About the show itself: it dramatizes, in somewhat free associative dumbshow, the story of Macbeth—which means there’s death and blood and satanic rites—combined with elements extracted from Alfred Hitchcock’s noirish version of Daphne du Maurier’s Gothic novel Rebecca, and other elements that, as best my daughter and I could piece it together, had to do with murder in a hotel and a stint in an insane asylum.  It would be easier to parse the action if, say, the different threads were self-contained on one floor or another, so that the audience could peek in or pass through, “story-surfing” amongst the floors.  But it doesn’t work that way.  Actors pass you on their way to or from a scene and you can choose to follow or not.  Maybe you’d rather keep looking at the fascinating set of an apothecary’s store, or a post office filled with hand-written messages, or a taxidermy shop, or the graveyard, or the grand ballroom where you may move amidst a moving grove.

I found it hard to fix on characters per se, to say nothing of performances.  It gets underway in the ball room where all the characters are present for a dance and then go their different ways.  Who you find yourself following might be due to whim or to an effort to stick with Macbeth, say, or, as I did, because you saw one woman drink drugged milk and wanted to see what would happen to her next.  If you’ve ever dreamed of not being bound by linearity, this is the show for you.  What you “learn” is largely dependent on what kind of sleuth you are, what kind of things you notice, what your imagination, once aroused, does to you.

If you’ve ever sat through a performance where you found yourself not too engaged by who was on stage and wondered what the other characters, off stage, were up to, it’s liberating, here, to know you can go wander in search of them.  Someone is up to something somewhere, so seek and ye shall find.  And whatever you find seems somehow intended for you, if only because you led yourself there.  That’s the dramatic element that I found most haunting and inspiring: the feeling of being implicated in what I saw because I stayed and watched it, or because I trailed someone to see what they were going to do.  The only comparable experience is a dream where you seem to be doing something for your own reasons and yet have no control over what happens.

The other aspect that stayed with me and wouldn’t let go is amazement at the design elements, the lighting, the smells, the sounds, the full sensory experience that creates a range of reactions—some rooms you just want to get out of, others you could imagine hanging out in if you were a member of the Addams family, others might feel, oddly, like a place you’ve been before and may find yourself in again—like returning to Manderley, or to the witches’ den—led by a shuddering sense of repetition compulsion.

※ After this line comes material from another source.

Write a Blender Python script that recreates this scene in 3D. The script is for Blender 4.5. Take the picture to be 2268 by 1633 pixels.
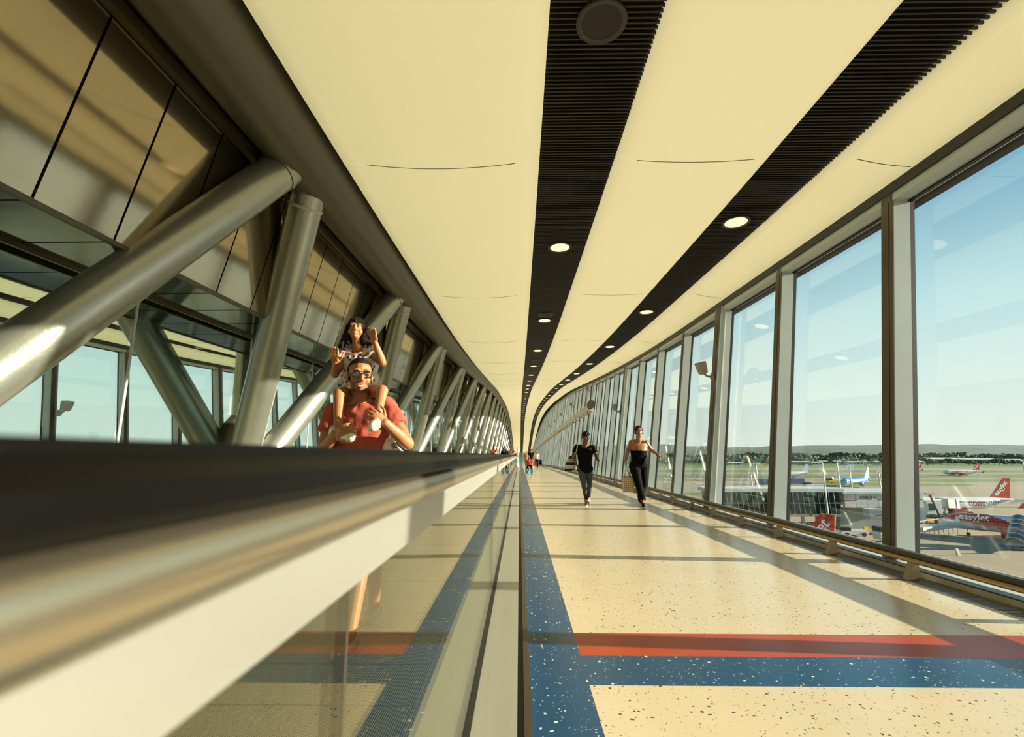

When we attended, back in April, the show was slated to close in the first week of June.  Now it’s the end of July and the show is slated to close on Labor Day weekend.  I suppose it will close, but the longer the show lasts, the more people hear about it and want to see it, and those who have already been want to go again.  I have to admit I’m wondering if I can manage to work in another visit before the end.  Maybe I’ll see my earlier self wandering amongst the onlookers, a remnant of myself that never left, like Nell at the end of The Haunting of Hill House.

“Still it cried, ‘Sleep no more!’ to all the house.”